Title: Theoretical Yield
Post by: elron on September 19, 2018, 03:21:34 PM: ok for whatever reason this question on my study guide is killin me. I think it's mainly because I'm so burnt out from studying but if anyone could help me explain how to get the answer I will do anything(pm me your paypal or venmo for a donation, i really appreciate your time).

7.0 g nitrogen monoxide (NO) is reacted with 12.0 g fluorine gas (F₂) to produce nitrogen fluoride and oxygen 2NO + 3F₂ :rarrow: 2NF₃ + O₂. What is the percent yield if 11.0g O₂ is experimentally produced?

note: the answer according to the study guide answer key is 30.6% but what I really need to understand is how to get to that answer. Thanks!
Title: Re: Theoretical Yield
Post by: chenbeier on September 19, 2018, 03:34:43 PM: You have to calculate the mole of the NO . You can see that 2 mole NO correspond to 1 mole O₂.

Then you compare the mole of 7 g NO how much it correspond to the mole of oxygen. But the given number never can obtain 11 g oxygen.

The same thing you can do by using the flourine. 3 mole F₂ to 1 mole O₂

In both cases 11 g is not possible.
Title: Re: Theoretical Yield
Post by: Enthalpy on September 20, 2018, 07:37:55 AM: I don't see neither how 7g NO should produce 11g O₂.
Title: Re: Theoretical Yield
Post by: Traumatic Acid on October 02, 2018, 10:42:58 PM: Quote from: Enthalpy on September 20, 2018, 07:37:55 AM
I don't see neither how 7g NO should produce 11g O₂.

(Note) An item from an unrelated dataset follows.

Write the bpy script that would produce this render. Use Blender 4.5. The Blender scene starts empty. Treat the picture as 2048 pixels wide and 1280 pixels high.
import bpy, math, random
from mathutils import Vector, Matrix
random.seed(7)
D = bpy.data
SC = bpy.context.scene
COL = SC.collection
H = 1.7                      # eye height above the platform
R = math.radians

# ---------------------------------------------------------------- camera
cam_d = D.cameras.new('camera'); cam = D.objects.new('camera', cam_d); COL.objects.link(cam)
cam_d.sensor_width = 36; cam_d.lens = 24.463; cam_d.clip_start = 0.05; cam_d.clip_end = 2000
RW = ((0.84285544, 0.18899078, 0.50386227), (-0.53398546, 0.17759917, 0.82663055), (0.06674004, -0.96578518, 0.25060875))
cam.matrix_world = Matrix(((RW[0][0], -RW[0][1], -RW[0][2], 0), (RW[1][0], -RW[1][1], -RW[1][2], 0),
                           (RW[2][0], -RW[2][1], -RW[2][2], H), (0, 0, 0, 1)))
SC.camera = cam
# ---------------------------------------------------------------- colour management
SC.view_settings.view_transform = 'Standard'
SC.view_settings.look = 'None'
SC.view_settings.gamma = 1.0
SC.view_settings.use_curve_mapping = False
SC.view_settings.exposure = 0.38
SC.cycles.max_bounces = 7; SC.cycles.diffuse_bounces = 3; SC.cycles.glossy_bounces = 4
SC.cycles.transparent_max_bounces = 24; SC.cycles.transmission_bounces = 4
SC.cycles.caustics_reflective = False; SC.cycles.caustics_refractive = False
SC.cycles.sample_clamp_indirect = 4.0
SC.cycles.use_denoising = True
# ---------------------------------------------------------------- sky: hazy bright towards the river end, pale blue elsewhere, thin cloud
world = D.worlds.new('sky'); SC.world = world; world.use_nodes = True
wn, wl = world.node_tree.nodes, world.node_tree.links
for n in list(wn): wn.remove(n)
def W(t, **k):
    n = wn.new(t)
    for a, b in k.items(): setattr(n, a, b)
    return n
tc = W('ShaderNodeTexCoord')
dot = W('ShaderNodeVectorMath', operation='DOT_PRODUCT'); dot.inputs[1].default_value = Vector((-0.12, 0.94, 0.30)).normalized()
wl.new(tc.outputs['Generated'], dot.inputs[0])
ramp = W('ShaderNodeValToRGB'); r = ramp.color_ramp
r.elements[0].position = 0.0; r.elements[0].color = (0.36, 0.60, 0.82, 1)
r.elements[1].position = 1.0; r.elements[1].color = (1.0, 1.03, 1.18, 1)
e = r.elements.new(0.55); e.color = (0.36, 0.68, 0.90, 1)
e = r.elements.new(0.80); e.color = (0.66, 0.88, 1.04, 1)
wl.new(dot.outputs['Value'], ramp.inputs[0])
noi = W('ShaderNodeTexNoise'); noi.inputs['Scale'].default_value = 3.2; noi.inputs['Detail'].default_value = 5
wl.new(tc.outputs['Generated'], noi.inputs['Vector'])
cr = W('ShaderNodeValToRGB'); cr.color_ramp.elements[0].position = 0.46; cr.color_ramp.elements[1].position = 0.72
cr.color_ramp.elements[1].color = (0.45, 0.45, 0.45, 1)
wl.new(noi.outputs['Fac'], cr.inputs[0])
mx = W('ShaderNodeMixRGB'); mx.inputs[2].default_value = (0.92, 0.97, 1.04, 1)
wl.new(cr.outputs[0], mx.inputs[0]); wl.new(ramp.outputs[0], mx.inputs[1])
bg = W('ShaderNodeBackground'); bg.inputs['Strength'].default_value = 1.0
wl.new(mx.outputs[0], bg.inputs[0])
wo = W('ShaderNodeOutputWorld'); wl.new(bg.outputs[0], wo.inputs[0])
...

Nope, in fact 7 grams of NO equates to 0.23 mols. This means that the most O that can be produced is 0.23 mols.

But in your equation it states 2 mols of NO, which yeilds 2 mols of O, or one mole of O2.
One mole of O2 has a mass of 32 grams. The fact that you only got 11 grams of O2 and not 32 indicates a loss. So calculate the percent yeild of O2

Actual yeild / theoretical yeild
= 11/32 = 0.34 x 100 = 34%
Not the exact same answer so I suspect the teacher was using more precise molar masses.
I'm not sure what's with the 7 grams of No, when it states in the equation that 2 moles were used. That's just sloppy stoichiometry ;D
Title: Re: Theoretical Yield
Post by: Borek on October 03, 2018, 02:58:22 AM: Quote from: Traumatic Acid on October 02, 2018, 10:42:58 PM
Not the exact same answer so I suspect the teacher was using more precise molar masses.
I'm not sure what's with the 7 grams of No, when it states in the equation that 2 moles were used. That's just sloppy stoichiometry ;D

No, that is not a sloppy stoichiometry, that's just a sign you don't understand the difference between balanced reaction and stoichiometry of a particular process. High school error. Not kind of a mistake I would expect from someone stating

Quote from: Traumatic Acid on October 02, 2018, 01:39:19 AM
I'm currently a second year Bachelor of Science student majoring in Chemistry and minoring in Biochemistry.